Shaughnessy has likewise inveighed against online baseball writers and analysts, their readers and their interests, often in his annual Hall of Fame column. In 2009 he called those arguing in favor of Edgar Martinez’s Hall candidacy “The stat geeks, those get-a-lifers who are sucking all the joy out of our national pastime.” The following year he called those who opposed Jack Morris “silly stat shut-ins.” He did not, it seems, extend that criticism to his Boston Globe colleague, Pete Abraham, who did not support Jack Morris’ Hall of Fame case, suggesting his issue was not with whom one supports for the Hall of Fame but the platform from which they voice their support. Meanwhile, Shaugnessy’s own Hall of Fame voting decisions were often inconsistent, taking players off and putting them back on his ballot from year to year with seemingly no rhyme nor reason.

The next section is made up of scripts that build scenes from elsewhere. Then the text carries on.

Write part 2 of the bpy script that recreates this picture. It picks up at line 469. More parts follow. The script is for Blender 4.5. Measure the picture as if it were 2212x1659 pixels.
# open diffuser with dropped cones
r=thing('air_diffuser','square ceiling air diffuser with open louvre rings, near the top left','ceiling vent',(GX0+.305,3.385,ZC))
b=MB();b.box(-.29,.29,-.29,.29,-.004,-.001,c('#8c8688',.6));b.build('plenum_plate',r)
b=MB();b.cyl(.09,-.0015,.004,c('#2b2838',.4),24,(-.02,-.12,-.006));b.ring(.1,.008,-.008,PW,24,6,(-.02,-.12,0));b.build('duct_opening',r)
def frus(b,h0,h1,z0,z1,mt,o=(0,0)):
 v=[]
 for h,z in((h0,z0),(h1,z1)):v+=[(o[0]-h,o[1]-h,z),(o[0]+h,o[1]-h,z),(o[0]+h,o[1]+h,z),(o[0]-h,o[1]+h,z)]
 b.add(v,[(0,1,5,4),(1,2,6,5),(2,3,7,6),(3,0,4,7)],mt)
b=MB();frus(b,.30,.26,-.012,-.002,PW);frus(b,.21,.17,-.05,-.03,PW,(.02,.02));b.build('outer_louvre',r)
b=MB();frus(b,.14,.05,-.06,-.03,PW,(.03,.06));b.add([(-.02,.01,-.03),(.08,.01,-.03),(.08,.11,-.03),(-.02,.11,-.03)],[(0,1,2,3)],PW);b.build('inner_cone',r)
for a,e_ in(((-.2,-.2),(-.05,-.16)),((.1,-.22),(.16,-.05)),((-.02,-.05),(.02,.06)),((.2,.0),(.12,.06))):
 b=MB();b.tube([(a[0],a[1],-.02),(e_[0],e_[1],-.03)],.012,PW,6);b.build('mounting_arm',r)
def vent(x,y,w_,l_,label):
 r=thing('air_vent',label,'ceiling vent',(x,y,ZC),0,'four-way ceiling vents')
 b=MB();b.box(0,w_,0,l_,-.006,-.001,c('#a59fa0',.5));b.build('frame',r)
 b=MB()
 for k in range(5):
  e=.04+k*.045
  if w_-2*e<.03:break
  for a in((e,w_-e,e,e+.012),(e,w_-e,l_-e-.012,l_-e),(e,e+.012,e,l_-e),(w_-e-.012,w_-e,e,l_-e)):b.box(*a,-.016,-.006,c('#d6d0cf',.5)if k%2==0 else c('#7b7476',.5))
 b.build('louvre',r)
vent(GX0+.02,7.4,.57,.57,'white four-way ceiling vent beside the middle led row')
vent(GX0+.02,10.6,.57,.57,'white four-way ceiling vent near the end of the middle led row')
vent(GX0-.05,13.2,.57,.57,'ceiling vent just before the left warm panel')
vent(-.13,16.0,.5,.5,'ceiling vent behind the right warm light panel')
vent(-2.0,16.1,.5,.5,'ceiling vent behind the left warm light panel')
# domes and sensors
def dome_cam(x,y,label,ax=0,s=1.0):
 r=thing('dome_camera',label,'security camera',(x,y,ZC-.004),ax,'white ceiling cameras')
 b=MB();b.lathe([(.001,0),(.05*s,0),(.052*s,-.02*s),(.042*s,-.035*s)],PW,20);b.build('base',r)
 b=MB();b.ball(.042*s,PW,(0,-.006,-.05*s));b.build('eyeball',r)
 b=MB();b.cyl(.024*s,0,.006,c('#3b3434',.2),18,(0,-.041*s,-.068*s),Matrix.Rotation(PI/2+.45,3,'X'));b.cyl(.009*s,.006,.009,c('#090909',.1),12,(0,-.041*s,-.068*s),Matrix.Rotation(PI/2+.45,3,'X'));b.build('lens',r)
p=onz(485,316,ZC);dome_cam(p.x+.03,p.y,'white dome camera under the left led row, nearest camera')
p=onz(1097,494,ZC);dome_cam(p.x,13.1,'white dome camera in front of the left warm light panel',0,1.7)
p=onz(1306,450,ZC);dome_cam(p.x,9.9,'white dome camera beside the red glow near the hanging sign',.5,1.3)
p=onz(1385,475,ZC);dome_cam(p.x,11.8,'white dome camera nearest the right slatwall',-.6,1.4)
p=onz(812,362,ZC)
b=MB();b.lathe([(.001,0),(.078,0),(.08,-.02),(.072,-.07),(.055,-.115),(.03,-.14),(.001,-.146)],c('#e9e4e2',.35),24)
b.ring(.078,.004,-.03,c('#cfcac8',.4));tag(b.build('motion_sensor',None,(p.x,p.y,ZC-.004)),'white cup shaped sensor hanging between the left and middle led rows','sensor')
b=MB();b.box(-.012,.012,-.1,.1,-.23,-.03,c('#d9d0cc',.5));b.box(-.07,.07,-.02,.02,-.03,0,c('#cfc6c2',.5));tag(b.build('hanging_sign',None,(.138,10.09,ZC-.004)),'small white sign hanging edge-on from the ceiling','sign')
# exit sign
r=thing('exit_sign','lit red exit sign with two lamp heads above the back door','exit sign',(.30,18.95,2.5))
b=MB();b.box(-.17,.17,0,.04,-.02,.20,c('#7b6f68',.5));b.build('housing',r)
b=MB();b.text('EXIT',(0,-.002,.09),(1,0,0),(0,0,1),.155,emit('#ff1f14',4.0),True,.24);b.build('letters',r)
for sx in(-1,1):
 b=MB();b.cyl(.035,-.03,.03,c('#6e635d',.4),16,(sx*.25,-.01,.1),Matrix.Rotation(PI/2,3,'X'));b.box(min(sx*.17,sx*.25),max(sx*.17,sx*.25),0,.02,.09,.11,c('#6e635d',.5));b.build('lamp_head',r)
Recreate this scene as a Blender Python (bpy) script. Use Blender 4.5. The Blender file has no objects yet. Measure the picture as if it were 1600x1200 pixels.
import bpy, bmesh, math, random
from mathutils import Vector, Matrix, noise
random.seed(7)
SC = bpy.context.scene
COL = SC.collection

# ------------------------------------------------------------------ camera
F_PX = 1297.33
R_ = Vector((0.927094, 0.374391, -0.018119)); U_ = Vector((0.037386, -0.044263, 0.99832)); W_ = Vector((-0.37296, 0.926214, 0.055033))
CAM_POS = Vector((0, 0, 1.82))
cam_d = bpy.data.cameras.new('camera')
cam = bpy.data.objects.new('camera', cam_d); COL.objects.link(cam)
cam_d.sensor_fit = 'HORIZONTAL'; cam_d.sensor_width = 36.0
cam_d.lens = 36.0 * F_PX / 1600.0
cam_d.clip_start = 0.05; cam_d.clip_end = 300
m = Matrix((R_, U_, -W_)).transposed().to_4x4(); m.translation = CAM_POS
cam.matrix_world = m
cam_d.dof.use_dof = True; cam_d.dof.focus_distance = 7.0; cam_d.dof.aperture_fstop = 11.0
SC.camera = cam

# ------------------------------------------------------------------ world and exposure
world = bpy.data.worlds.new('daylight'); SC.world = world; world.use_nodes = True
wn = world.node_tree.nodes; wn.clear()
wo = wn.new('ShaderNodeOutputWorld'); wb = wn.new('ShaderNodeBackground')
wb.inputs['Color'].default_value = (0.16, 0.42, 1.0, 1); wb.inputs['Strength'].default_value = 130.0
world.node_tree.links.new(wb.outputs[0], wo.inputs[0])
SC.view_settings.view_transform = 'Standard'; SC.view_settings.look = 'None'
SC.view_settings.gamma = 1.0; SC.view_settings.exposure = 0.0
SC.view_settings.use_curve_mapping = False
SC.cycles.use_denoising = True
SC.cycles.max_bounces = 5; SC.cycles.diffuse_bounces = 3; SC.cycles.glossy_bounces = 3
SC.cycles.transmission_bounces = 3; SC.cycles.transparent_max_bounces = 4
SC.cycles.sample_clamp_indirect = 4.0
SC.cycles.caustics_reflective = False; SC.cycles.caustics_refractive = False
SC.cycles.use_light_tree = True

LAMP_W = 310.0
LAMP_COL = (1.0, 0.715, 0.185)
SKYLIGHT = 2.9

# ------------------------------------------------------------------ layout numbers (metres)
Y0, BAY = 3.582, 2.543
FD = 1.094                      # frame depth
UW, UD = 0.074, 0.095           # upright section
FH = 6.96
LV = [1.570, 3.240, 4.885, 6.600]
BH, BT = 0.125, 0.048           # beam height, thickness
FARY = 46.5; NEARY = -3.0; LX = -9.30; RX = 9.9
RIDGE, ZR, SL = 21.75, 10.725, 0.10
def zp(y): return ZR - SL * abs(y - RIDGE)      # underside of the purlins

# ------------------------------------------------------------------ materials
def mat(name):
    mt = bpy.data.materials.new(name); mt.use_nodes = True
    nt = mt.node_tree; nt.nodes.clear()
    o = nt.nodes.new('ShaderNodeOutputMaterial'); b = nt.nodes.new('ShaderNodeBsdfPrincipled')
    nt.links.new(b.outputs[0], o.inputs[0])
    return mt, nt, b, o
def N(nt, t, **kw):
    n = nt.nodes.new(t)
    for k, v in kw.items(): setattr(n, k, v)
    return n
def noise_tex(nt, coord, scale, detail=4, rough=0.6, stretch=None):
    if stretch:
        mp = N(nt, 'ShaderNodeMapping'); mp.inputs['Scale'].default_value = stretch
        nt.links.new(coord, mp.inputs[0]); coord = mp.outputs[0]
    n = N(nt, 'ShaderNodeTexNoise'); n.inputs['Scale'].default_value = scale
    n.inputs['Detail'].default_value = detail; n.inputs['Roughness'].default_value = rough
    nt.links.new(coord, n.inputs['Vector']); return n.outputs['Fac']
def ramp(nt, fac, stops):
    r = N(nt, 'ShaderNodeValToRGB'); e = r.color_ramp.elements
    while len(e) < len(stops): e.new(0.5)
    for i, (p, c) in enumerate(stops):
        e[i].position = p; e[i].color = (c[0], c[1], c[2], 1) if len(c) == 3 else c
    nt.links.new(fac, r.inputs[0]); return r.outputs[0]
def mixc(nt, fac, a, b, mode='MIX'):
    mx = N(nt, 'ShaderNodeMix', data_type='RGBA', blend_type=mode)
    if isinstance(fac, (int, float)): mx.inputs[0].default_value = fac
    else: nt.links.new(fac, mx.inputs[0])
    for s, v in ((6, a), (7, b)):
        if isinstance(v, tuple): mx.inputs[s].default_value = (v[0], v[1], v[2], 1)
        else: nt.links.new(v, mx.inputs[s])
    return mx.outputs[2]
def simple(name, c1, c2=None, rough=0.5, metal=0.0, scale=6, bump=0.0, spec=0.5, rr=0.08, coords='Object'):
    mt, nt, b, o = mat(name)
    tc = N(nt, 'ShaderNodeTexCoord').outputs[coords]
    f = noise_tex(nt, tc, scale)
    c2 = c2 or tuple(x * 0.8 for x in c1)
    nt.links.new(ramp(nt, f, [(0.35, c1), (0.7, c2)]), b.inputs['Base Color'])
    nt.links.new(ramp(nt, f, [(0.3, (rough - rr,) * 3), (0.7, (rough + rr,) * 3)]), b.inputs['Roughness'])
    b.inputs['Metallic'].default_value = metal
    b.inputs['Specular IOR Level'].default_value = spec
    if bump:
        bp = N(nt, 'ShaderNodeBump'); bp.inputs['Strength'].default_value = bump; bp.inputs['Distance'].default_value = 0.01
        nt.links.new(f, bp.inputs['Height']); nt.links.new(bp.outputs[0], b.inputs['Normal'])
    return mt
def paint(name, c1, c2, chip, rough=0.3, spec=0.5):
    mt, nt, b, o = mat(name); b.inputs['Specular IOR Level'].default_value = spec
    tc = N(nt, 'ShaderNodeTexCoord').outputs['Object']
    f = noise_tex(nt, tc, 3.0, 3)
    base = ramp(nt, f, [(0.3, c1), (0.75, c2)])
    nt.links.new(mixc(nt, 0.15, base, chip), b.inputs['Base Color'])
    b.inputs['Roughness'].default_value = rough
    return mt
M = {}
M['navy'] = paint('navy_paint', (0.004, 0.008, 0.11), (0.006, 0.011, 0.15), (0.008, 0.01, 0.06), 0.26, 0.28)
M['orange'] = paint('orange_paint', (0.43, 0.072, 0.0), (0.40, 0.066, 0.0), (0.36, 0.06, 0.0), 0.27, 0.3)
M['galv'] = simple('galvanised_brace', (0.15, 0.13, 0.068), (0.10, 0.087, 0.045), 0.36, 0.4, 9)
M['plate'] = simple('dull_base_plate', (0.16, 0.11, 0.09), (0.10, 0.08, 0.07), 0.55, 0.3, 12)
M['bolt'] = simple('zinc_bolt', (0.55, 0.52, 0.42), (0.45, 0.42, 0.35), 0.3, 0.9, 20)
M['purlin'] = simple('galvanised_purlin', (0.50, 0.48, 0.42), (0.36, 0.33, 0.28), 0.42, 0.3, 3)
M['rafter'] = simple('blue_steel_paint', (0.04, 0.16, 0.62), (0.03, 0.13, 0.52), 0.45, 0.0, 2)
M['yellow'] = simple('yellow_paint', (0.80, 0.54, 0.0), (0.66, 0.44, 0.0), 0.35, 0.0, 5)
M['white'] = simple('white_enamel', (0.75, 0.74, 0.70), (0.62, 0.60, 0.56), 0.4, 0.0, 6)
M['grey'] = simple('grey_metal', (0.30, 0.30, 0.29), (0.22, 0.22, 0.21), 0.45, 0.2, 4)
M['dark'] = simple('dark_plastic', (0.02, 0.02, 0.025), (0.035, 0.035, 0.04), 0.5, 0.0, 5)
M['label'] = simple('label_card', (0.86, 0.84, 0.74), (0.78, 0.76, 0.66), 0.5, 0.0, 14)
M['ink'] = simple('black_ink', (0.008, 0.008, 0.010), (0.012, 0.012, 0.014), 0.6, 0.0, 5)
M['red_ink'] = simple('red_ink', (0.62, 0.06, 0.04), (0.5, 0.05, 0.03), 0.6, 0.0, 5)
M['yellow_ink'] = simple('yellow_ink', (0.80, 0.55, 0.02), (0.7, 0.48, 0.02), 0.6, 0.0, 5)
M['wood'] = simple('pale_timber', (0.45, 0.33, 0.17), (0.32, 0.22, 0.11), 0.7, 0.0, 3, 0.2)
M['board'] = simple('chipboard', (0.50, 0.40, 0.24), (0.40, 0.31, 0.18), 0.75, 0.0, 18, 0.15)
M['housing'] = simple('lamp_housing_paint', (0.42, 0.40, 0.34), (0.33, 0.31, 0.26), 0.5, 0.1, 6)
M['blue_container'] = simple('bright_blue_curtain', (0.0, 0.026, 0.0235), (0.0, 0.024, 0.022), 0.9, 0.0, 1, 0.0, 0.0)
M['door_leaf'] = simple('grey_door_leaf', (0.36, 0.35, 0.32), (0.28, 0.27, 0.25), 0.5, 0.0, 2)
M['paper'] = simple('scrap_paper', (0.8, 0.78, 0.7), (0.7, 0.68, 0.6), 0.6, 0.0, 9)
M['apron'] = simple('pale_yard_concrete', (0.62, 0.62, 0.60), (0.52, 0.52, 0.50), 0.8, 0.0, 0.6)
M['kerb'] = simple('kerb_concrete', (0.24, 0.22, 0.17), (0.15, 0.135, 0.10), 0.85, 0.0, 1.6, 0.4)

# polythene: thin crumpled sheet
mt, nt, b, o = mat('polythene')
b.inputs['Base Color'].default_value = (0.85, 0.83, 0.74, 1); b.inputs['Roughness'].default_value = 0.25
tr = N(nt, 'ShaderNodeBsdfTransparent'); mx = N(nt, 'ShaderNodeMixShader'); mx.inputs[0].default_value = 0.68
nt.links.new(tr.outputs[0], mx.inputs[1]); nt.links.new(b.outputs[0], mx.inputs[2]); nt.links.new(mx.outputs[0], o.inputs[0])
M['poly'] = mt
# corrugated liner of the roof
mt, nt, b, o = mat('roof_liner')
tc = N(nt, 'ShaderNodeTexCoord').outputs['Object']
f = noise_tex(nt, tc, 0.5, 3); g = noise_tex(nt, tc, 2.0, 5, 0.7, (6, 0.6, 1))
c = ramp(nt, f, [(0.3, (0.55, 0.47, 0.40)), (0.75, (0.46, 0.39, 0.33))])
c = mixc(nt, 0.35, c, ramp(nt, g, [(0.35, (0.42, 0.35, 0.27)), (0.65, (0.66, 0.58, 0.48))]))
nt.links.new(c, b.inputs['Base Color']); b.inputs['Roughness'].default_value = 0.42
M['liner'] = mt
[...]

Now Shaughnessy himself is being honored at the Hall of Fame by his BBWAA peers. Which, criticisms of his style and approach notwithstanding, is in keeping with past standards for the honor. Shaugnessy has had a long and notable journalism career, having covered Boston and national sports for the Globe since 1981. Before that he wrote for the Baltimore Evening Sun and Washington Star. He has written several books about baseball including his most famous one, “The Curse of the Bambino.” He is also credited with popularizing the phrase, “Red Sox Nation.” No matter what you think of Shaugnessy, you can’t deny that he has made a mark, both on the beats he covers and in the national sports conversation at large.

Shaughnessy received 185 votes from the 417 ballots cast, including one blank ballot and is the 67th winner of the award since 1962. The late Furman Bisher, who covered baseball in Atlanta for nearly 60 years was second with 157 votes. Juan Vene received 74.

The Hall of Fame induction ceremony will take place July 22-25, 2016, in Cooperstown, N.Y.